From the moment any living creatures (including the PCs) enter the titular dungeon, an effect called the Shadow Curse strikes them. This curse drains 1 point from each PC's prime requisite (Strength for warriors, Intelligence for mages, Wisdom for priests, or Dexterity for rogues) for every hour they remain within the dungeon. If any one of any creature's ability scores drops to 0, that creature dies immediately.

That's bad enough, but that's only half the curse. The other half is that the PC's don't recognize the ability score drain until it's culled a full quarter of that attribute. So if your Cleric has a Wisdom score of 16, they don't notice the effect on their Wisdom until it's down to 12.

And herein lies my biggest issue: this adventure requires the DM to deceive his or her players, denying them access to information they really should have about their characters. What's equally insidious is every class gets bonuses based on those attributes, so the DM will constantly be adjusting dice for the Fighter's reduced Strength, or the Thief's decreased Dexterity, but spellcasters get hurt the worst. In Second Edition, the number of spells a character knows, or the number of spells they can cast per day, is entirely dependent on their prime requisite. A decrease in Intelligence means removing a caster's access to one or more of their spells without explanation. The Cleric tries to cast Cure Serious Wounds only to be told by the DM, "Sorry, you don't seem to know that spell." If the caster hasn't lost enough ability points to realize they've lost ability points, there's no way for them to understand what's happening, and that quickly translates to player frustration. Fighters with high Strength will miss rolls their THAC0 stat tells them they should be making, and weapon damage will be equally affected. Thieves will be much less effective at everything.

Carl provides two means of countering the Shadow Curse: both the 'Bless' and 'Protection From Evil' spells completely negate the effect of the curse for their respective durations. That sounds nice, but it's actually no help at all. In 2E, 'Bless' has a duration of 6 rounds, which translates to six minutes of in-game time. 'Protection From Evil' lasts 3 rounds per caster level, making it marginally more effective, but since Dungeon of Death is meant for 7th to 9th level PCs, that means at most a PC can get 27 minutes' worth of protection from the Curse.
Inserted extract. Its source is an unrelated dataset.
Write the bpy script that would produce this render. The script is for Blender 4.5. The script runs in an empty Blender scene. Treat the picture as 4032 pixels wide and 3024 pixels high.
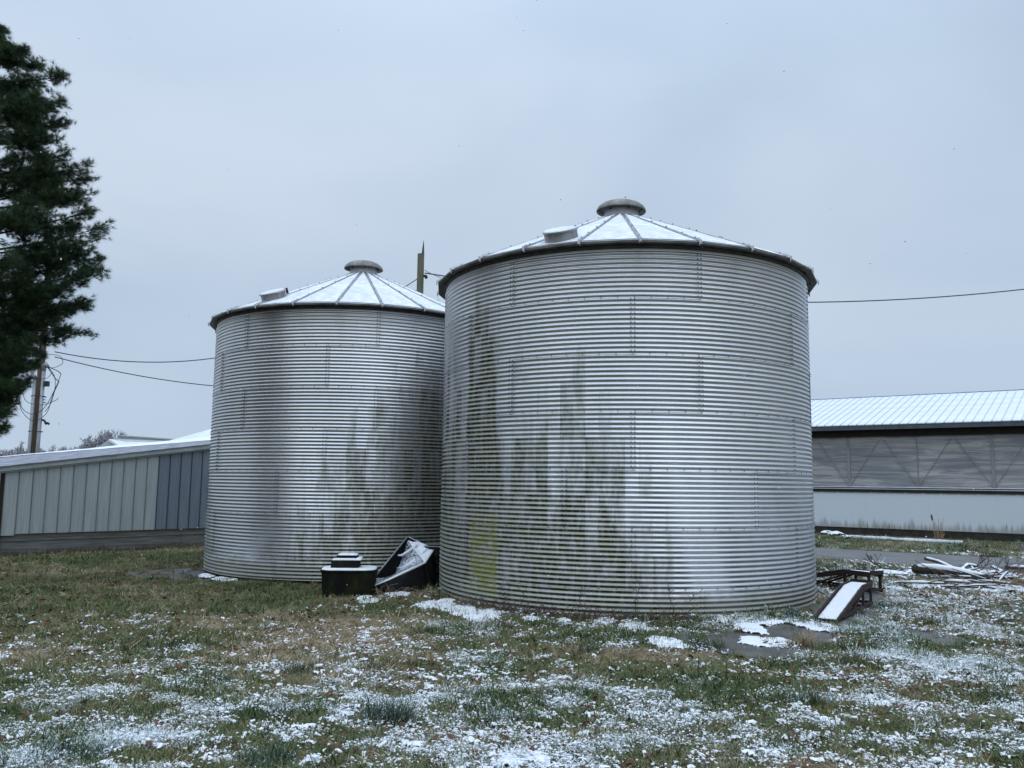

What's more, 'Bless' and 'Protection From Evil' only provide their protection to a single target, which means you'd need one use for every PC which could be re-upped when the spells expire -- this is utterly beyond the ability of any party at this tier of play. None of the treasure or items found within the adventure are proof against the Shadow Curse, and there is only one small, easy-to-miss area where it is at all safe for delvers to rest without being subjected to its effects: the PCs either steamroll this adventure in one shot despite the hourly ability drain, or they leave the dungeon and never come back.

Fortunately for PCs who notice the ability drain and decide to beat feet out of the dungeon (hopefully they noticed before everybody set up camp for the night!), leaving the place allows ability scores so drained to return to normal over time: they recover at the rate of one point per day. Congratulations: you've pissed off your players, ensured their PCs will never set foot back in the dungeon, and wasted multiple days of in-game time while they recuperate, since no adventurer worth her Armor Class is going back out into the world at less than 100%.

Without the presence of the Shadow Curse, this would be a reasonably difficult adventure: the dungeon is filled with enough traps to make Acererak roll his eyes, and all the demons Tanar'ri infesting this place are more than capable of wrecking a mid-level group of adventurers, especially ones who cannot take the time to rest and recover spells. With it, however, the module becomes all-but-unwinnable, since players with any sense will be unwilling to subject their PCs to this level of abuse.

The Dungeon of Death is aptly named, but not for the reason Jason Carl intended. It's a complete bullshit scenario, fun neither to read nor to play. The only thing this place will kill is your players' desire to keep you as a DM, and in this case, I wouldn't blame them in the slightest.

One out of five enormous middle fingers to any PCs you expose to this nonsense.